SCは、児童生徒の心理に関して高度に専門的な知識・経験を有するものとして、公益財団法人日本臨床心理士資格認定協会の認定に係る臨床心理士等が選考されている。活動の主な目的は、「児童生徒へのカウンセリングや教員・保護者への助言等を行い、児童生徒の心の悩みの深刻化やいじめ・不登校等の問題行動等の未然防止、早期発見・早期対応を図る。(北海道教育委員会)」や「各公立学校における教育相談体制の充実や教員の資質向上を図るため、〈中略〉、教員及び学校に対し児童生徒の問題行動やいじめ、不登校などの諸問題を未然に防止又は解決するための適切な指導及び助言を行う。(青森県教育委員会)」(平成29年度スクールカウンセラー等活用事業実践活動事例集より抜粋)というように、実施主体による違いがあるものの、教員・保護者や児童生徒の心の悩みに対応することである。また、犯罪被害者等を含む児童生徒の相談等に的確に対応できるSCの適正な配置が、第3次犯罪被害者等基本計画の重点課題に係る具体的施策のひとつにあげられ、犯罪被害に遭った児童・生徒・保護者や関連する教職員の支援・連携が、SC活動に含まれている。しかしながら、SCが犯罪被害に遭った児童生徒等に関わる時、その過程で様々な困難さを抱える場合もある。以下は、犯罪被害に遭った児童生徒への対応で、私(以下、A)が体験した事例である。

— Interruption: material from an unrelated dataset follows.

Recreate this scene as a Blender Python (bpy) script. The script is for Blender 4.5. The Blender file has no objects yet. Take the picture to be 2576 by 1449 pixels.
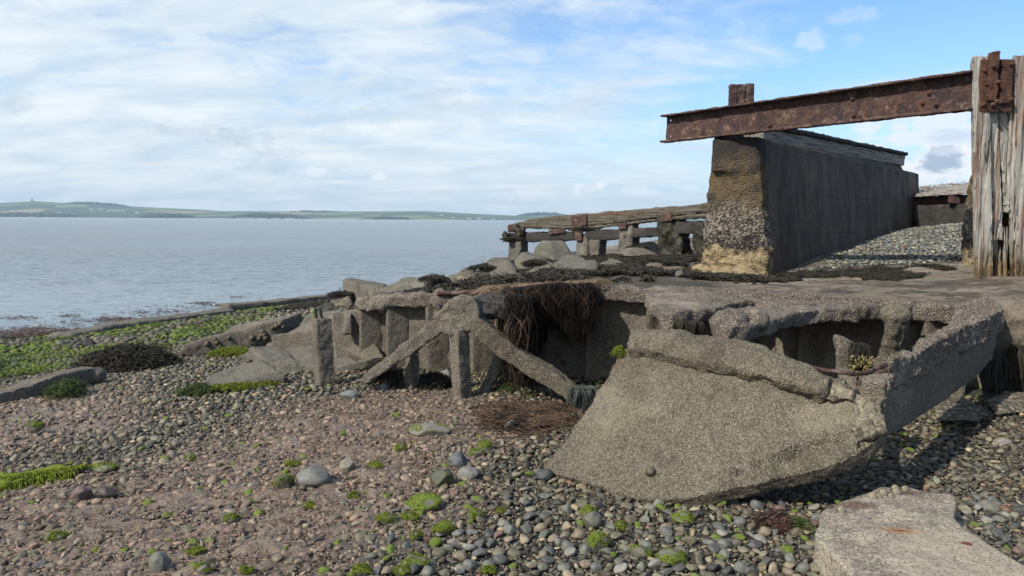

B校に在籍する女子生徒の性犯罪被害が、養護教諭への相談から判明した。本人の了解を得て担任に被害が伝えられ、複数の同学年女子が被害に遭っていること、同じクラスの男子生徒の加害であることが判明した。男子生徒は、関係機関を通して、矯正施設に入所(転校)となった。早々に被害生徒と保護者の支援会議が、養護教諭とAを含めて、開催された。カウンセリングや学校での留意事項が確認され、担任から被害生徒とその保護者に伝えられた。しかしながら、カウンセリング希望がなかったため、Aは主に担任の支援を担った。担任は被害生徒や保護者へ適切に対応し、時折自身の対応についてAの助言を求めた。一方で、被害を防げなかったことや気付けなかったこと、担任クラスから被害者と加害者を出したことの自責の念と、加害生徒が戻ってきた時の対応への不安を抱えていた。自責の念はカウンセリングにて対処できた。加害生徒復帰の対応には、学校や学年全体での検討が必要であったが、学校内の調整をうまく進められず、Aは担任の不安低減対応に不全感を感じていた。

学校は、主にクラス単位で運営される期間限定の組織で、運営主体はクラス担任である。本事例は被害者と加害者が同じクラスに在籍していたことから、担任が、被害生徒支援と同時に、加害生徒への教育的対応を担うという状況が、対応の困難さを深めていた。

本事例のような犯罪被害以外に、犯罪被害に遭った児童生徒の兄弟姉妹への個別支援や交通違反を含む犯罪等で児童生徒が亡くなった後のクラスメートへの支援、クラス運営に関する担任への支援など、SCが関わる犯罪被害者等支援は幅広く想定されている。一方で、SCが児童生徒と関われるのは卒業までと期間が限られている。途切れのない支援が犯罪被害者等施策のテーマのひとつになっていることから、教育分野でも、その方策構築が望まれる。